Provided material
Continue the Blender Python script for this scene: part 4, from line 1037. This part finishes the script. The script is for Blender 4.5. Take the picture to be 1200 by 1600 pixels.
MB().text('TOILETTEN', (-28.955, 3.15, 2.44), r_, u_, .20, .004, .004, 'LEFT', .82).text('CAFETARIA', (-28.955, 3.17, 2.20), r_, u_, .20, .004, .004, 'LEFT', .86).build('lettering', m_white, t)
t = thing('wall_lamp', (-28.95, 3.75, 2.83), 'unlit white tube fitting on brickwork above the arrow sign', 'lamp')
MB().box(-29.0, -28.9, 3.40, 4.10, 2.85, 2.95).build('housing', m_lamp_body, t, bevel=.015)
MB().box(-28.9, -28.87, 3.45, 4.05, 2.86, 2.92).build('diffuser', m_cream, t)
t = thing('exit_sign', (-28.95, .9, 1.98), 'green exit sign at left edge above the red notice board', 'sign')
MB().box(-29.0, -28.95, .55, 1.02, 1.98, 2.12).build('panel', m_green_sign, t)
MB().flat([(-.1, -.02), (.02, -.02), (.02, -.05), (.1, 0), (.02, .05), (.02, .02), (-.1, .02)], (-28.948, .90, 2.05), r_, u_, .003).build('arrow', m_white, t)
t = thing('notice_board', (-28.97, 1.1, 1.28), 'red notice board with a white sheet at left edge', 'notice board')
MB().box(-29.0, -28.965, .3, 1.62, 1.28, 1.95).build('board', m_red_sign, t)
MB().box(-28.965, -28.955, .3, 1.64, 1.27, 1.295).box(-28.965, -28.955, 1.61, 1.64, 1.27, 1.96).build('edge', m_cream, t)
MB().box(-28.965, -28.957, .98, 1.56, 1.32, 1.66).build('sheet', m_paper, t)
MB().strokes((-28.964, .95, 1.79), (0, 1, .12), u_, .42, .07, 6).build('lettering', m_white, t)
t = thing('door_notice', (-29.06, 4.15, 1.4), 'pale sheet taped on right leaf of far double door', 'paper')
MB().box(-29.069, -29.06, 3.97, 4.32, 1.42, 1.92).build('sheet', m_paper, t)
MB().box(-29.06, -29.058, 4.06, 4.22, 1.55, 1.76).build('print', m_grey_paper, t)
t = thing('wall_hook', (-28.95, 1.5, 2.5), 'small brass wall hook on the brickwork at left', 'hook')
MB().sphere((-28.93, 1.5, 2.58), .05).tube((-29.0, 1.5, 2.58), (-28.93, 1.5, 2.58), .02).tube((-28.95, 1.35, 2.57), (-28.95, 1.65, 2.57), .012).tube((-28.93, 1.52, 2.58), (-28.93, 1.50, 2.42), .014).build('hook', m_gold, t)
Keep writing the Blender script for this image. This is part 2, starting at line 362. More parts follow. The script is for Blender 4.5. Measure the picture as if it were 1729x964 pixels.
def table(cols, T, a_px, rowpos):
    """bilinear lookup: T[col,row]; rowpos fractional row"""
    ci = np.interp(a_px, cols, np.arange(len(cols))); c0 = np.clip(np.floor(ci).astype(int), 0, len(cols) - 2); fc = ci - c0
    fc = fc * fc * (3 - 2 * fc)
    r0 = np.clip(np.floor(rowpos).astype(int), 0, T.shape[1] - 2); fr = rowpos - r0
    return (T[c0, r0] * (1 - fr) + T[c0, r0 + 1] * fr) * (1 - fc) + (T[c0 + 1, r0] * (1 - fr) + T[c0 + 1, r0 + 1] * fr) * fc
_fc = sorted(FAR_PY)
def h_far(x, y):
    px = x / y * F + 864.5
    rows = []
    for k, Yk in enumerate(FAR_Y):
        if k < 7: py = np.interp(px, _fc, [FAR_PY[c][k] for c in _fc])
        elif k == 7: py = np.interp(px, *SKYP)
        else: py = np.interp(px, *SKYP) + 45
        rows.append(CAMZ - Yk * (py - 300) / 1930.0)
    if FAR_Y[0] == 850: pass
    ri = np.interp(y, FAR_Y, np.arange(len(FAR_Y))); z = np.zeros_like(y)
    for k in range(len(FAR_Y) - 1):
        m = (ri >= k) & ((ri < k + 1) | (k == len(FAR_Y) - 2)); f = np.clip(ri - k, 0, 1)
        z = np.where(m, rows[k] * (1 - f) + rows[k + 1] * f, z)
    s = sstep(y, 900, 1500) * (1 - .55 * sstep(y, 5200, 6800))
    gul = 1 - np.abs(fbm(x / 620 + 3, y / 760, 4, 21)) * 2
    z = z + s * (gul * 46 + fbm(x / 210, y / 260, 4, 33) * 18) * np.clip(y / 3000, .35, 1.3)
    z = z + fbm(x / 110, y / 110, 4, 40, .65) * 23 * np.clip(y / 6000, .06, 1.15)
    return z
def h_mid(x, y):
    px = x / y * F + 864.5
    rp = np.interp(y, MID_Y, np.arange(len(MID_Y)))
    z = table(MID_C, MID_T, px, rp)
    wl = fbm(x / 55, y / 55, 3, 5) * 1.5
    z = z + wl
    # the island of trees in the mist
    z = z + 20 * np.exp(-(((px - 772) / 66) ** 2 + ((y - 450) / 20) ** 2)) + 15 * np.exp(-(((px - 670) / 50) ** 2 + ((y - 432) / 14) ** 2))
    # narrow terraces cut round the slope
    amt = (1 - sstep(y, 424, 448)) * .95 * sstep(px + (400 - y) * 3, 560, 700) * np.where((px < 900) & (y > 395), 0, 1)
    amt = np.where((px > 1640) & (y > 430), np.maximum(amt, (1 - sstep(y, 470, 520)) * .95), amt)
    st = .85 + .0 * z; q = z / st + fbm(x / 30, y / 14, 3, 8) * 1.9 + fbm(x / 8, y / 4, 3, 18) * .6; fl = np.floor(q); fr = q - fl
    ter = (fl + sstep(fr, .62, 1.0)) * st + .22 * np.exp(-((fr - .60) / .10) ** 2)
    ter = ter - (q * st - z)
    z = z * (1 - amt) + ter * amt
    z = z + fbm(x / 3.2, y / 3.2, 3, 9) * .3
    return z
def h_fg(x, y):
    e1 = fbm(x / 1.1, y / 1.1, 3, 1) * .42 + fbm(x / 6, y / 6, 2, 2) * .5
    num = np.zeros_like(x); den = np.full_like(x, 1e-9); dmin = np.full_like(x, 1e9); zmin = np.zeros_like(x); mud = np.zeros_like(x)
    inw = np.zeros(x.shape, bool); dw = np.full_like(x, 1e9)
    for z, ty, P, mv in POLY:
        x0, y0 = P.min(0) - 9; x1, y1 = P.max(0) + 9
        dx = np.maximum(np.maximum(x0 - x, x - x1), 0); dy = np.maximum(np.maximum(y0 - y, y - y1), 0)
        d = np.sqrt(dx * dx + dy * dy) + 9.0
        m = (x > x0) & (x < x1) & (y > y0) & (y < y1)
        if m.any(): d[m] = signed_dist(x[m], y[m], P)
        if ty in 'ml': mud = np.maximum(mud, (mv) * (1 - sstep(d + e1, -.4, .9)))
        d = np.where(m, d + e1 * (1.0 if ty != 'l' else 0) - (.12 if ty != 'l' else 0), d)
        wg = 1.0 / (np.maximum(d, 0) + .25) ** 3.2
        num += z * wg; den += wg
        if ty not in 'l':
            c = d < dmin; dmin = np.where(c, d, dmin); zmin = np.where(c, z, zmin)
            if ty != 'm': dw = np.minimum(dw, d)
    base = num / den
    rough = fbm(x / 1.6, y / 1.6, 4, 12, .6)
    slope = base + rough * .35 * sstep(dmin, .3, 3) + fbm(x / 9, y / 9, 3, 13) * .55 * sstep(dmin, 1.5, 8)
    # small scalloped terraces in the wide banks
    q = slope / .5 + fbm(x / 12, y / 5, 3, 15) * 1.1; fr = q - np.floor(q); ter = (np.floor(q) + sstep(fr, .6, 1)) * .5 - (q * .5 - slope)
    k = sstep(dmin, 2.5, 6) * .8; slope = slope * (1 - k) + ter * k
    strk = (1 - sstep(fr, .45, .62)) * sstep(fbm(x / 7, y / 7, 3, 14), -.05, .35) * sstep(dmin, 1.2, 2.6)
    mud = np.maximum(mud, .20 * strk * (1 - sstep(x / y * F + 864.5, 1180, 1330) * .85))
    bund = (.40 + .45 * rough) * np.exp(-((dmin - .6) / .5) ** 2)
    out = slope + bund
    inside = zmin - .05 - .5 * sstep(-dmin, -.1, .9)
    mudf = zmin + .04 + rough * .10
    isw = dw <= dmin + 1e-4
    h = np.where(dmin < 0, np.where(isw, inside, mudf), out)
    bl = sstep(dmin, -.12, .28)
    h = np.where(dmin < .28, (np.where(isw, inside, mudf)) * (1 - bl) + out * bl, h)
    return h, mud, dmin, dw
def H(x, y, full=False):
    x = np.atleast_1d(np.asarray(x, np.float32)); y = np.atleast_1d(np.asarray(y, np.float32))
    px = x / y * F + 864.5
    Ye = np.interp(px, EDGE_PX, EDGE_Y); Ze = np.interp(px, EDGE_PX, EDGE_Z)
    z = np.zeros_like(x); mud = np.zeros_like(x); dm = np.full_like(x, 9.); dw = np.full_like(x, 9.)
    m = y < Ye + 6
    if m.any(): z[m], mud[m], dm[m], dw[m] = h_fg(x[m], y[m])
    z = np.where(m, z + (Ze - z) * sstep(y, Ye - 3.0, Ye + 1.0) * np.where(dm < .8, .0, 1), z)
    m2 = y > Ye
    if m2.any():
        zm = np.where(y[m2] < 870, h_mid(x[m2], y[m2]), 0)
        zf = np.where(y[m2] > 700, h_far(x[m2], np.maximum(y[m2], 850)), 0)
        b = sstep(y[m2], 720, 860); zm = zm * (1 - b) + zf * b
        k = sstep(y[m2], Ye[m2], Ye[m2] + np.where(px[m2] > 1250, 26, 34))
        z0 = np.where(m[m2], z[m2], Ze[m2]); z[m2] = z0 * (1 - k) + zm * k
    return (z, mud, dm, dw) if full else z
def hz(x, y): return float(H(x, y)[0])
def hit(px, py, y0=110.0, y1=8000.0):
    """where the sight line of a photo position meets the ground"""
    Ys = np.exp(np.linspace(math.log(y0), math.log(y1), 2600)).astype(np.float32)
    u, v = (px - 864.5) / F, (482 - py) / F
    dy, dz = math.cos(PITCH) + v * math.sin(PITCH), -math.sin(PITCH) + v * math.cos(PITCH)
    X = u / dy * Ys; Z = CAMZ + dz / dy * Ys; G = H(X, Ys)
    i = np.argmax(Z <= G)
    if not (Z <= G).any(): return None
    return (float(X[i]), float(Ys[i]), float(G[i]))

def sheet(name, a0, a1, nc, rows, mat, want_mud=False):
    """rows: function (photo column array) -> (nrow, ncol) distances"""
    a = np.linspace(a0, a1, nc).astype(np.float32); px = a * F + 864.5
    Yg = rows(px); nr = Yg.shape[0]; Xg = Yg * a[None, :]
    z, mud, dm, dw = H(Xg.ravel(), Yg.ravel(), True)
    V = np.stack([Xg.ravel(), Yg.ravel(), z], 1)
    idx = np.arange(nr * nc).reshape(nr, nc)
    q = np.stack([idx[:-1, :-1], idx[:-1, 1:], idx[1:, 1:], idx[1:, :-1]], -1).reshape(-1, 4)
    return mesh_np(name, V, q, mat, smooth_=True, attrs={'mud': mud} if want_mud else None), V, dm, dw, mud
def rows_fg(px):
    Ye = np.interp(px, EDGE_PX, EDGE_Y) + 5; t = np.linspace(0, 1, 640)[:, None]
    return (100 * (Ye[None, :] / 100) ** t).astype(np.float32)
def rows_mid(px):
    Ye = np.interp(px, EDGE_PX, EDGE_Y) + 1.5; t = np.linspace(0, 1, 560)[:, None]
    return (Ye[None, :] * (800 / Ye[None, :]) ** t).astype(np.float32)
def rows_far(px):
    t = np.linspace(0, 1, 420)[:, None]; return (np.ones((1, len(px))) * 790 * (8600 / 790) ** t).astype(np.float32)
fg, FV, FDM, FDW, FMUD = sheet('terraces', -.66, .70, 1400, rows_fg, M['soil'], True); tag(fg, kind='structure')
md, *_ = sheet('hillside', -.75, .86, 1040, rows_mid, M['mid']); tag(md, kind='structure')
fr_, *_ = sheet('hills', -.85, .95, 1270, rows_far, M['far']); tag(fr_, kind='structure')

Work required
Find each line holding the string "script" and copy it out.

Expected output
Continue the Blender Python script for this scene: part 4, from line 1037. This part finishes the script. The script is for Blender 4.5. Take the picture to be 1200 by 1600 pixels.
Keep writing the Blender script for this image. This is part 2, starting at line 362. More parts follow. The script is for Blender 4.5. Measure the picture as if it were 1729x964 pixels.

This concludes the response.